Diesel-Skandal: Hat auch BMW manipuliert?

München - Nach dem Volkswagenkonzern wird nun auch BMW vom Strudel des Abgas-Skandals erfasst. In einem Bericht der "Auto Bild" heißt es, dass ein BMW X3 mit Zweiliter-Dieselmotor in einem Abgastest unter realen Bedingungen den europäischen Grenzwert (EU6) um das Elffache überschritten haben soll. Das sorgte gestern für einen Absturz der Aktie des Konzerns.
Ein BMW-Sprecher versicherte, dass „bei der BMW Group nicht manipuliert“ werde. Das International Council on Clean Transportation (ICCT), das die Manipulationen an VW-Dieselmotoren aufgedeckt hatte, behauptet bislang zwar nicht, dass BMW wie die Wolfsburger Schummel-Software einsetzen. Allerdings habe man bei einer Untersuchung der realen Emissionen von 15 „modernen Diesel-Pkw“ eine erhebliche Überschreitung der gesetzlichen Vorgaben festgestellt.
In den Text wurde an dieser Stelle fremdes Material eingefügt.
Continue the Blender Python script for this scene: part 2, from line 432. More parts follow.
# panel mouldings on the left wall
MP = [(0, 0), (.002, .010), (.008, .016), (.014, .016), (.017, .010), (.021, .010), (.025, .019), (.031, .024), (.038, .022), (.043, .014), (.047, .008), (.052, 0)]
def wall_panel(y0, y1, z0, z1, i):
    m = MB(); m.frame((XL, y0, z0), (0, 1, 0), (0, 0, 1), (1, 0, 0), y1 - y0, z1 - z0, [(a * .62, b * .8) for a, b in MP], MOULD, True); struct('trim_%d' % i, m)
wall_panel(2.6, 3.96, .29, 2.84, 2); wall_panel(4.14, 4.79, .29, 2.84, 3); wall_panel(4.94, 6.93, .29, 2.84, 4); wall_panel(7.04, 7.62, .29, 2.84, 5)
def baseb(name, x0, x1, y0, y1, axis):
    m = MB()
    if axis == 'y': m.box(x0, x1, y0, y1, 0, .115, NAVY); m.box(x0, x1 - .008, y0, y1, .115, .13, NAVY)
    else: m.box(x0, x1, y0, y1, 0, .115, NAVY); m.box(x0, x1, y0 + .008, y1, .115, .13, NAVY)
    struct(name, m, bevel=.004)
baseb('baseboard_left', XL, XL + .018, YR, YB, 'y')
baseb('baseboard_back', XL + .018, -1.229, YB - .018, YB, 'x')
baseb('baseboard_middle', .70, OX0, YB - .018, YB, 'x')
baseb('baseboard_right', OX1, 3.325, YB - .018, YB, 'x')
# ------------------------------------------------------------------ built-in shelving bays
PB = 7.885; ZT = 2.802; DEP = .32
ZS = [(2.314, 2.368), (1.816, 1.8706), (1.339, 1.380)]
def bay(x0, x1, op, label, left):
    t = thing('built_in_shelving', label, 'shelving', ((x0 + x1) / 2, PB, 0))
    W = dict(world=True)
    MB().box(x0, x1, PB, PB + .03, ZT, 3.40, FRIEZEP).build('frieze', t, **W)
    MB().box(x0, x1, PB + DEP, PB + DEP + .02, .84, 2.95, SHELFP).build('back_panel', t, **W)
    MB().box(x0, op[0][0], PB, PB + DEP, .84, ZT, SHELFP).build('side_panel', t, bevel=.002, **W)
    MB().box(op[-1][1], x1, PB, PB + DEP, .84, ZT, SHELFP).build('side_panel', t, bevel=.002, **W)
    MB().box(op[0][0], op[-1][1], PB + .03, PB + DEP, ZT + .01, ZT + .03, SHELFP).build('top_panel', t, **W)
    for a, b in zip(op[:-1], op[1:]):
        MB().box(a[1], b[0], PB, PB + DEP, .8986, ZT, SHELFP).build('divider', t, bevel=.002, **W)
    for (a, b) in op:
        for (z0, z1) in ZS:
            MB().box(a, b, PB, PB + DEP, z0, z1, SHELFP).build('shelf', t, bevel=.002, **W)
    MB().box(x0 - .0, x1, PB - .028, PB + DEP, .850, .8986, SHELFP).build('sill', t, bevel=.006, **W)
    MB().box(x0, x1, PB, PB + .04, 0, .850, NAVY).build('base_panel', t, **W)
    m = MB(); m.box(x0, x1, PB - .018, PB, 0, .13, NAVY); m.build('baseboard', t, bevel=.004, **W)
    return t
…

BMW-Sprecher: "Nicht erklärbar"
Im Durchschnitt sei der Stickoxid-Grenzwert von 80 Milligramm je Kilometer um das Siebenfache übertroffen worden. Das Testergebnis ist „weder nachvollziehbar noch erklärbar“ Einige der getesteten Fahrzeuge seien unter dem Grenzwert der EU6-Norm geblieben, heißt es in einem Bericht des ICCT über die im vergangenen Jahr erstellte Studie. Dies zeige, „dass die Technologien für saubere Diesel-Pkw bereits heute existieren“. Welche Fahrzeuge unter beziehungsweise über dem zulässigen Limit lagen, ist der Studie nicht zu entnehmen. „Auto-Bild“ will jedoch erfahren haben, dass darunter auch ein BMW X3 mit Zweiliter-Dieselmotor war, der den EU-Grenzwert für Stickoxidemissionen bei realen Fahrten unter normalen Bedingungen um das Elffache überschritten haben soll. Diese Testergebnisse seien BMW bisher nicht bekannt und daher derzeit „weder nachvollziehbar noch erklärbar“, so ein BMW-Sprecher.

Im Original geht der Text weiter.